### Work required
It is required that all of the data be written out exactly.

### Dataset extract

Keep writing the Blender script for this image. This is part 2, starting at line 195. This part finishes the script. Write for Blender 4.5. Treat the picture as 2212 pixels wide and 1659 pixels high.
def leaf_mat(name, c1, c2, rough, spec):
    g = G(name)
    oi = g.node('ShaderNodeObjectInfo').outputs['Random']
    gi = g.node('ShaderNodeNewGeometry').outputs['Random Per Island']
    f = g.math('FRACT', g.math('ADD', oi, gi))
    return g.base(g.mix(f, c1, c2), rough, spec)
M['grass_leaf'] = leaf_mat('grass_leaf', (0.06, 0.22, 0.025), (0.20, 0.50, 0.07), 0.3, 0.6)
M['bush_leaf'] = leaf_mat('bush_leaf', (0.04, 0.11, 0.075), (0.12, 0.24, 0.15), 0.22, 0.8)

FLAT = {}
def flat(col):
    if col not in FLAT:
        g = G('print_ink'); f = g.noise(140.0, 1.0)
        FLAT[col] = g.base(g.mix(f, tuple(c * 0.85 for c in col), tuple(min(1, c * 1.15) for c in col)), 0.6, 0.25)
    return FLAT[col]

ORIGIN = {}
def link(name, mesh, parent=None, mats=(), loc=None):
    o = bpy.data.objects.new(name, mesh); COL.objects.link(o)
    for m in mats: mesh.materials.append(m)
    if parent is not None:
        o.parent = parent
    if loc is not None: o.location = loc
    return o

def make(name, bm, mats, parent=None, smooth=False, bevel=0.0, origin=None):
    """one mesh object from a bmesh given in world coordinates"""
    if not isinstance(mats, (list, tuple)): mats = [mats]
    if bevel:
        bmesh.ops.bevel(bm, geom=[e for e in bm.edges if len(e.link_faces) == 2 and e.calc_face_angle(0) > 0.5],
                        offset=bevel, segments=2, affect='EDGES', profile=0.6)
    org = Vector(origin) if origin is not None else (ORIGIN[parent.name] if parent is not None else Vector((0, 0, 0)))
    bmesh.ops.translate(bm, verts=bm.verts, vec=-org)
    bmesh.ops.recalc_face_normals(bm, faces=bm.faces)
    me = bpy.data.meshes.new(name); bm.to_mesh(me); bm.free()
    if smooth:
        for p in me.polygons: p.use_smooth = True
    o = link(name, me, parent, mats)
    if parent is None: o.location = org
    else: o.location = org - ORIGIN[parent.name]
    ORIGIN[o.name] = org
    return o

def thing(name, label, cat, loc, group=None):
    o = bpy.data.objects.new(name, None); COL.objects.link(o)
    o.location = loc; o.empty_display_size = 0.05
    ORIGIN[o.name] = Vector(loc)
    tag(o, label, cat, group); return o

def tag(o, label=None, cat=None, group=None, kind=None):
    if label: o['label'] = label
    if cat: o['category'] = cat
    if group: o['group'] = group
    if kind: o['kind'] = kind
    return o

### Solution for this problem
Keep writing the Blender script for this image. This is part 2, starting at line 195. This part finishes the script. Write for Blender 4.5. Treat the picture as 2212 pixels wide and 1659 pixels high.
def leaf_mat(name, c1, c2, rough, spec):
    g = G(name)
    oi = g.node('ShaderNodeObjectInfo').outputs['Random']
    gi = g.node('ShaderNodeNewGeometry').outputs['Random Per Island']
    f = g.math('FRACT', g.math('ADD', oi, gi))
    return g.base(g.mix(f, c1, c2), rough, spec)
M['grass_leaf'] = leaf_mat('grass_leaf', (0.06, 0.22, 0.025), (0.20, 0.50, 0.07), 0.3, 0.6)
M['bush_leaf'] = leaf_mat('bush_leaf', (0.04, 0.11, 0.075), (0.12, 0.24, 0.15), 0.22, 0.8)

FLAT = {}
def flat(col):
    if col not in FLAT:
        g = G('print_ink'); f = g.noise(140.0, 1.0)
        FLAT[col] = g.base(g.mix(f, tuple(c * 0.85 for c in col), tuple(min(1, c * 1.15) for c in col)), 0.6, 0.25)
    return FLAT[col]

ORIGIN = {}
def link(name, mesh, parent=None, mats=(), loc=None):
    o = bpy.data.objects.new(name, mesh); COL.objects.link(o)
    for m in mats: mesh.materials.append(m)
    if parent is not None:
        o.parent = parent
    if loc is not None: o.location = loc
    return o

def make(name, bm, mats, parent=None, smooth=False, bevel=0.0, origin=None):
    """one mesh object from a bmesh given in world coordinates"""
    if not isinstance(mats, (list, tuple)): mats = [mats]
    if bevel:
        bmesh.ops.bevel(bm, geom=[e for e in bm.edges if len(e.link_faces) == 2 and e.calc_face_angle(0) > 0.5],
                        offset=bevel, segments=2, affect='EDGES', profile=0.6)
    org = Vector(origin) if origin is not None else (ORIGIN[parent.name] if parent is not None else Vector((0, 0, 0)))
    bmesh.ops.translate(bm, verts=bm.verts, vec=-org)
    bmesh.ops.recalc_face_normals(bm, faces=bm.faces)
    me = bpy.data.meshes.new(name); bm.to_mesh(me); bm.free()
    if smooth:
        for p in me.polygons: p.use_smooth = True
    o = link(name, me, parent, mats)
    if parent is None: o.location = org
    else: o.location = org - ORIGIN[parent.name]
    ORIGIN[o.name] = org
    return o

def thing(name, label, cat, loc, group=None):
    o = bpy.data.objects.new(name, None); COL.objects.link(o)
    o.location = loc; o.empty_display_size = 0.05
    ORIGIN[o.name] = Vector(loc)
    tag(o, label, cat, group); return o

def tag(o, label=None, cat=None, group=None, kind=None):
    if label: o['label'] = label
    if cat: o['category'] = cat
    if group: o['group'] = group
    if kind: o['kind'] = kind
    return o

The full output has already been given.